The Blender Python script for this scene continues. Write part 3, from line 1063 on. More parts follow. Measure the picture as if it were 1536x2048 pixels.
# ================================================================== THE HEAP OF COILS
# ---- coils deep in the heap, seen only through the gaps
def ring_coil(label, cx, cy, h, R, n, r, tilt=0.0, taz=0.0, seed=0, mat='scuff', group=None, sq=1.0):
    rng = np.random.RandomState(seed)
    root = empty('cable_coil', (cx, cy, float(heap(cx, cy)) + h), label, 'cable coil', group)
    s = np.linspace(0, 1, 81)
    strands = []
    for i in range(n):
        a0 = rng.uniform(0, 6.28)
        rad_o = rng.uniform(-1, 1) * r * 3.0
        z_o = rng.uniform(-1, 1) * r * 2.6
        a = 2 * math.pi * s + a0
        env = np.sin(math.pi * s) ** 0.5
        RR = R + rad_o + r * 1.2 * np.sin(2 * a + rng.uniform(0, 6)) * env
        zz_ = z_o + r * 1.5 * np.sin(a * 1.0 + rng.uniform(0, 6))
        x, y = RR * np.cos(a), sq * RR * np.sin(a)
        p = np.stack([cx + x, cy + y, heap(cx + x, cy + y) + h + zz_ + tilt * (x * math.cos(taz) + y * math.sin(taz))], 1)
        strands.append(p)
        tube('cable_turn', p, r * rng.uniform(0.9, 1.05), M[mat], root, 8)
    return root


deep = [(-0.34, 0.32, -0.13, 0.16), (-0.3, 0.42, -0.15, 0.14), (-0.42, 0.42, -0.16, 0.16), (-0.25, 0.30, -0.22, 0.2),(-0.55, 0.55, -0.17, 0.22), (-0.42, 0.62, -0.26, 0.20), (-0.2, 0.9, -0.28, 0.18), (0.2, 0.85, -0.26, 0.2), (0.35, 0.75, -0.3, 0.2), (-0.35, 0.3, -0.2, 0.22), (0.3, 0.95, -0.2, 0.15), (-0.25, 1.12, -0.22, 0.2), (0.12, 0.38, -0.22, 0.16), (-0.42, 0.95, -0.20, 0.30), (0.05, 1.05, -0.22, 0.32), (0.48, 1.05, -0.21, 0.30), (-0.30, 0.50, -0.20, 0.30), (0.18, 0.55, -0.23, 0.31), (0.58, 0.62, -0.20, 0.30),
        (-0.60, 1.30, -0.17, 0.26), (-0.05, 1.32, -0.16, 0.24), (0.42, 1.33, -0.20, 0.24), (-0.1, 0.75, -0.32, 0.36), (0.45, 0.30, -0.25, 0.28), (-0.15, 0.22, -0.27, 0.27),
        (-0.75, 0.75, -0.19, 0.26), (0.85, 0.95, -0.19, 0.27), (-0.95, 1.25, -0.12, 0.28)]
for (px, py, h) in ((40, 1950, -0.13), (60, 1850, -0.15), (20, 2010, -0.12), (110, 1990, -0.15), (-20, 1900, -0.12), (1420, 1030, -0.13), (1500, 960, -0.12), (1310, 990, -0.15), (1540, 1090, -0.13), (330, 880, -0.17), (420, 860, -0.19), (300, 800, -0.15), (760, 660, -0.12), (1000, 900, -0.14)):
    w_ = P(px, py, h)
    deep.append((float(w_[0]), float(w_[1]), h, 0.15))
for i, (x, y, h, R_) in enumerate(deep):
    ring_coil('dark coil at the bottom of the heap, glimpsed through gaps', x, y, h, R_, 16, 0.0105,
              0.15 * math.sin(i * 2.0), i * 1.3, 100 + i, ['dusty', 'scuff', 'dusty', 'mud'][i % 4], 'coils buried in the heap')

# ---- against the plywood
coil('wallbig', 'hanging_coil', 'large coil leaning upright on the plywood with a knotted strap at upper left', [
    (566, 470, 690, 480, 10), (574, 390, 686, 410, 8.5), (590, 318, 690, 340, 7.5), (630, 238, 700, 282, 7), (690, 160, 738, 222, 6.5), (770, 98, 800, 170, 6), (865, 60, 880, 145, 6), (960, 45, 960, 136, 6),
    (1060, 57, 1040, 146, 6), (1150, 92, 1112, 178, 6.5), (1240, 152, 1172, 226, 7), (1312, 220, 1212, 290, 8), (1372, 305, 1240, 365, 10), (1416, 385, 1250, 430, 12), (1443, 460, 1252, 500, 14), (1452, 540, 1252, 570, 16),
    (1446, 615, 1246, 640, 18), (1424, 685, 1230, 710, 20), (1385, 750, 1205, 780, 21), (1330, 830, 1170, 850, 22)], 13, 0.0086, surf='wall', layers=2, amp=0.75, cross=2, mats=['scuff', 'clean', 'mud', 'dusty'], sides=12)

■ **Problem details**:
Give back the data above exactly as it appears.

■ **Final answer**:
The Blender Python script for this scene continues. Write part 3, from line 1063 on. More parts follow. Measure the picture as if it were 1536x2048 pixels.
# ================================================================== THE HEAP OF COILS
# ---- coils deep in the heap, seen only through the gaps
def ring_coil(label, cx, cy, h, R, n, r, tilt=0.0, taz=0.0, seed=0, mat='scuff', group=None, sq=1.0):
    rng = np.random.RandomState(seed)
    root = empty('cable_coil', (cx, cy, float(heap(cx, cy)) + h), label, 'cable coil', group)
    s = np.linspace(0, 1, 81)
    strands = []
    for i in range(n):
        a0 = rng.uniform(0, 6.28)
        rad_o = rng.uniform(-1, 1) * r * 3.0
        z_o = rng.uniform(-1, 1) * r * 2.6
        a = 2 * math.pi * s + a0
        env = np.sin(math.pi * s) ** 0.5
        RR = R + rad_o + r * 1.2 * np.sin(2 * a + rng.uniform(0, 6)) * env
        zz_ = z_o + r * 1.5 * np.sin(a * 1.0 + rng.uniform(0, 6))
        x, y = RR * np.cos(a), sq * RR * np.sin(a)
        p = np.stack([cx + x, cy + y, heap(cx + x, cy + y) + h + zz_ + tilt * (x * math.cos(taz) + y * math.sin(taz))], 1)
        strands.append(p)
        tube('cable_turn', p, r * rng.uniform(0.9, 1.05), M[mat], root, 8)
    return root


deep = [(-0.34, 0.32, -0.13, 0.16), (-0.3, 0.42, -0.15, 0.14), (-0.42, 0.42, -0.16, 0.16), (-0.25, 0.30, -0.22, 0.2),(-0.55, 0.55, -0.17, 0.22), (-0.42, 0.62, -0.26, 0.20), (-0.2, 0.9, -0.28, 0.18), (0.2, 0.85, -0.26, 0.2), (0.35, 0.75, -0.3, 0.2), (-0.35, 0.3, -0.2, 0.22), (0.3, 0.95, -0.2, 0.15), (-0.25, 1.12, -0.22, 0.2), (0.12, 0.38, -0.22, 0.16), (-0.42, 0.95, -0.20, 0.30), (0.05, 1.05, -0.22, 0.32), (0.48, 1.05, -0.21, 0.30), (-0.30, 0.50, -0.20, 0.30), (0.18, 0.55, -0.23, 0.31), (0.58, 0.62, -0.20, 0.30),
        (-0.60, 1.30, -0.17, 0.26), (-0.05, 1.32, -0.16, 0.24), (0.42, 1.33, -0.20, 0.24), (-0.1, 0.75, -0.32, 0.36), (0.45, 0.30, -0.25, 0.28), (-0.15, 0.22, -0.27, 0.27),
        (-0.75, 0.75, -0.19, 0.26), (0.85, 0.95, -0.19, 0.27), (-0.95, 1.25, -0.12, 0.28)]
for (px, py, h) in ((40, 1950, -0.13), (60, 1850, -0.15), (20, 2010, -0.12), (110, 1990, -0.15), (-20, 1900, -0.12), (1420, 1030, -0.13), (1500, 960, -0.12), (1310, 990, -0.15), (1540, 1090, -0.13), (330, 880, -0.17), (420, 860, -0.19), (300, 800, -0.15), (760, 660, -0.12), (1000, 900, -0.14)):
    w_ = P(px, py, h)
    deep.append((float(w_[0]), float(w_[1]), h, 0.15))
for i, (x, y, h, R_) in enumerate(deep):
    ring_coil('dark coil at the bottom of the heap, glimpsed through gaps', x, y, h, R_, 16, 0.0105,
              0.15 * math.sin(i * 2.0), i * 1.3, 100 + i, ['dusty', 'scuff', 'dusty', 'mud'][i % 4], 'coils buried in the heap')

# ---- against the plywood
coil('wallbig', 'hanging_coil', 'large coil leaning upright on the plywood with a knotted strap at upper left', [
    (566, 470, 690, 480, 10), (574, 390, 686, 410, 8.5), (590, 318, 690, 340, 7.5), (630, 238, 700, 282, 7), (690, 160, 738, 222, 6.5), (770, 98, 800, 170, 6), (865, 60, 880, 145, 6), (960, 45, 960, 136, 6),
    (1060, 57, 1040, 146, 6), (1150, 92, 1112, 178, 6.5), (1240, 152, 1172, 226, 7), (1312, 220, 1212, 290, 8), (1372, 305, 1240, 365, 10), (1416, 385, 1250, 430, 12), (1443, 460, 1252, 500, 14), (1452, 540, 1252, 570, 16),
    (1446, 615, 1246, 640, 18), (1424, 685, 1230, 710, 20), (1385, 750, 1205, 780, 21), (1330, 830, 1170, 850, 22)], 13, 0.0086, surf='wall', layers=2, amp=0.75, cross=2, mats=['scuff', 'clean', 'mud', 'dusty'], sides=12)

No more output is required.